When did laces become lacing systems?
August 21, 2007 3:39 PM   Subscribe

Will the Saucony Grid Omni 5 Ultimates that I just bought ruin my feet?

I am not a runner. I go to a gym about 2 or 3 times a week and do cardio machines and take some classes. Athletic shoes have become ridiculously complicated and when I went to the local sporting good store (Sports Basement in San Francisco), I was a bit overwhelmed and ended up buying a pair of Saucony Grid Omni 5 Ultimates (women's). Not because I need them for running but they seemed comfortable and they were a good buy. I think I paid something like $30 for them as a clearance.

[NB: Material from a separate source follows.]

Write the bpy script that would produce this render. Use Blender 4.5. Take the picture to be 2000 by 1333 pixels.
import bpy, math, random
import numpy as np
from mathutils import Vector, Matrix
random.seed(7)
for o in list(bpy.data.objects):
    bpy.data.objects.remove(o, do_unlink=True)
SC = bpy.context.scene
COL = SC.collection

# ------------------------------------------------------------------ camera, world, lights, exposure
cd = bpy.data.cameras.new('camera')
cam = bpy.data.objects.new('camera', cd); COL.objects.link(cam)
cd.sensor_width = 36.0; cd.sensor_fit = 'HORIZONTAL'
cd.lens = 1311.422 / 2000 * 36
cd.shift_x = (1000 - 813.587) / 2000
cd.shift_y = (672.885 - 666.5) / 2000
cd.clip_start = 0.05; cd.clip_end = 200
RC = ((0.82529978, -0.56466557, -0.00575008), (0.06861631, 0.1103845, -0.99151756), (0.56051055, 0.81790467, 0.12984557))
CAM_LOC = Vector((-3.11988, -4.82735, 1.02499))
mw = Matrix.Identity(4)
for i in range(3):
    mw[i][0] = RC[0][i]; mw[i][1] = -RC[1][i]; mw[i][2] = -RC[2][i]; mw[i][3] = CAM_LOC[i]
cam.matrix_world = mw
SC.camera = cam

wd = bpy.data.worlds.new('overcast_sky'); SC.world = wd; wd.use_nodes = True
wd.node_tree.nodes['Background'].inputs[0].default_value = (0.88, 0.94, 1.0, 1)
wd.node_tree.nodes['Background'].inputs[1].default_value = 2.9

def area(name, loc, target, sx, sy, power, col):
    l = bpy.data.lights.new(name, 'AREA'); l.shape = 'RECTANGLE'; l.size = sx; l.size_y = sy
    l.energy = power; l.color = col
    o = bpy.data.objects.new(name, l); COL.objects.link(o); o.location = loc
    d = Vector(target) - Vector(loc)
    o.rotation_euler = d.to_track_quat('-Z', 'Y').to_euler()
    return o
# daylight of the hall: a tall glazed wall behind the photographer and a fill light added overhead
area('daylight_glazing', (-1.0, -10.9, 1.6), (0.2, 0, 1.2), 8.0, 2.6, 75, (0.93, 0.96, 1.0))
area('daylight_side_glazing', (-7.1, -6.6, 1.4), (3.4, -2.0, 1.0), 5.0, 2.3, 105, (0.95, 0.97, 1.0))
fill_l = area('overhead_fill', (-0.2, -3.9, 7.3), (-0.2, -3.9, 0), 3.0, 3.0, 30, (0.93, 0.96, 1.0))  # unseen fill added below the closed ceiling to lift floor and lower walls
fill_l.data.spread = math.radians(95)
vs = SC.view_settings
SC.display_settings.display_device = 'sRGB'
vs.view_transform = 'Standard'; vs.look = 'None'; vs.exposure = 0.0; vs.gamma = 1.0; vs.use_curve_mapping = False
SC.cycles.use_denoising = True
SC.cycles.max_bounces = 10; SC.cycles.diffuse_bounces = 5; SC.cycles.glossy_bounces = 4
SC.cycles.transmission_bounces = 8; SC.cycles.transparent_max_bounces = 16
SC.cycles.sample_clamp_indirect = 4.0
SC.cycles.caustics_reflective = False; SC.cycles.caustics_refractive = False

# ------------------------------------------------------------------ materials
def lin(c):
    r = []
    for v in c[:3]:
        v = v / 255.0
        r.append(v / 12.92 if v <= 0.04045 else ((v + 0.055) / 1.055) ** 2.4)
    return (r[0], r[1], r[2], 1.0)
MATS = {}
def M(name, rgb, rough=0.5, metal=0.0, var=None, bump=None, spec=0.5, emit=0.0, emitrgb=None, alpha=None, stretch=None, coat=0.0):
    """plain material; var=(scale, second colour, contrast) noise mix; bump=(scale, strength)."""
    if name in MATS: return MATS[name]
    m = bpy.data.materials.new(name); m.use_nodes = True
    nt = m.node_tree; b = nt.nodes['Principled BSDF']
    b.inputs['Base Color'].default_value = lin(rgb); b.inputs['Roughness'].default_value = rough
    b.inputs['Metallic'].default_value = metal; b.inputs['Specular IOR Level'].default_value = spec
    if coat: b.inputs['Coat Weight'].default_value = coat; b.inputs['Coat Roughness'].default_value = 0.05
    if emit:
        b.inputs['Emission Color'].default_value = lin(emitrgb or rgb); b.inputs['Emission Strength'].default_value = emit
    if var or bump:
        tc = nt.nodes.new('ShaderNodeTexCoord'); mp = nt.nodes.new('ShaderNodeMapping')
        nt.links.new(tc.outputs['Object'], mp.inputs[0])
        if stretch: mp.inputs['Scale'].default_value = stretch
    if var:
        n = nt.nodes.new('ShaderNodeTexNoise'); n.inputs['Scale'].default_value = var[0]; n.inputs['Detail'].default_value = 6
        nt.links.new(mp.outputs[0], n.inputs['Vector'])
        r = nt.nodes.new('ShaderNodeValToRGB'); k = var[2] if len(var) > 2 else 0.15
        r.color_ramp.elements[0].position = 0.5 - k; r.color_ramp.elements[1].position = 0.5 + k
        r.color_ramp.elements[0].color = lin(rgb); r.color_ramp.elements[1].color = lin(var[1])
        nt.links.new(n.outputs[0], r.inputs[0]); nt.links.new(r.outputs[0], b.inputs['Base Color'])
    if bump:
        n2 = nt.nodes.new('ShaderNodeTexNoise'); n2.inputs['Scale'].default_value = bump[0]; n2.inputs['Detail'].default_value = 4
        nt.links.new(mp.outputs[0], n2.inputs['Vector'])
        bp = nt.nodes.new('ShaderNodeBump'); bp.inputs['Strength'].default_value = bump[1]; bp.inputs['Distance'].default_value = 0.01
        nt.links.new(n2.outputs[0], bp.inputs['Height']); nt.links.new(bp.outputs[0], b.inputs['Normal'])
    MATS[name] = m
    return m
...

So now I've come home and looked around and see that all this talk about Neutral shoes and shoes for Over-pronation actually means something! These shoes seem to be be targeted to those who over-pronate. So I checked out my feet and the wear on my shoes and if anything, I'd say that I suffer from supination, seeing as the outside edge of the heel on almost all my shoes is worn out. Will these shoes enhance my experience? Will they cause problems? Is it no big deal since I don't really run? I've worn them twice now at the gym and nothing seems amiss but I guess I'm worried that I'm doing some sort of long term damage to my feet.

If it matters at all, I do suffer from knee pain occasionally.
posted by otherwordlyglow to Sports, Hobbies, & Recreation (8 answers total)
the shoes are here.
posted by otherwordlyglow at 3:39 PM on August 21, 2007

I'm guessing they will be fine. You don't look at the heel for over pronation, you look at the ball of the foot area. A very small percentage of population actually supinates. And if your're not running > 10 miles a week, it shouldn't really matter either way.
posted by distrakted at 3:55 PM on August 21, 2007

They should be fine. The only thing they really do is provide extra support and resist twisting more than other shoes. For this you give up some cushioning.
posted by caddis at 3:58 PM on August 21, 2007

Agreed - if you aren't logging significant mileage on them, you'll be perfectly fine. And you certainly won't be doing any long term damage without accompanying short-term pain during/immediately after exercise.

If you do decide to start running, or if the answers here don't settle your doubts, take the shoes to a running store (rather than a general sporting goods store). They will have knowledgeable staff who can tell you whether or not the shoes will be harmful and can suggest alternative shoes if need be. Many running stores will perform a gait analysis to see whether or not you overpronate/supinate.
posted by taliaferro at 4:36 PM on August 21, 2007

Yeah. I guess I shouldn't worry too much about this. Thanks for the reassurance! (And don't worry, I won't decide to start running - it's the one thing I hate to do for exercise).
posted by otherwordlyglow at 4:59 PM on August 21, 2007

If you're concerned at all about your feet, a visit to LaFoot in Berkeley is worth considering.

They can teach you what you need to look for in a shoe to match any particular concern/problem you may have with your feet. It is the kind of expertise you probably wont find in any regular shoe store but that will help you make better shoe selections in the future--a good investment for the long term.
posted by quarterframer at 6:17 PM on August 21, 2007

Since you're not doing big mileage, the shoes should be fine. Do be careful with your knee. If these shoes seems to increase the frequency or intensity of the pain, then don't wear them.
posted by 26.2 at 2:23 PM on August 22, 2007

They should actually help your knees. If you pronate, or supinate, it puts a twisting force into your knee which can cause problems. A stability, or even better a motion control shoe, reduce this. Anyway, the best way to avoid knee pain for most people is to do some simple strengthening exercises for the muscles supporting the knee. That, and good shoes. If you have serious supination or pronation issues a good pair of footbeds or orthotics would also be in order, but it doesn't sound like that is your problem.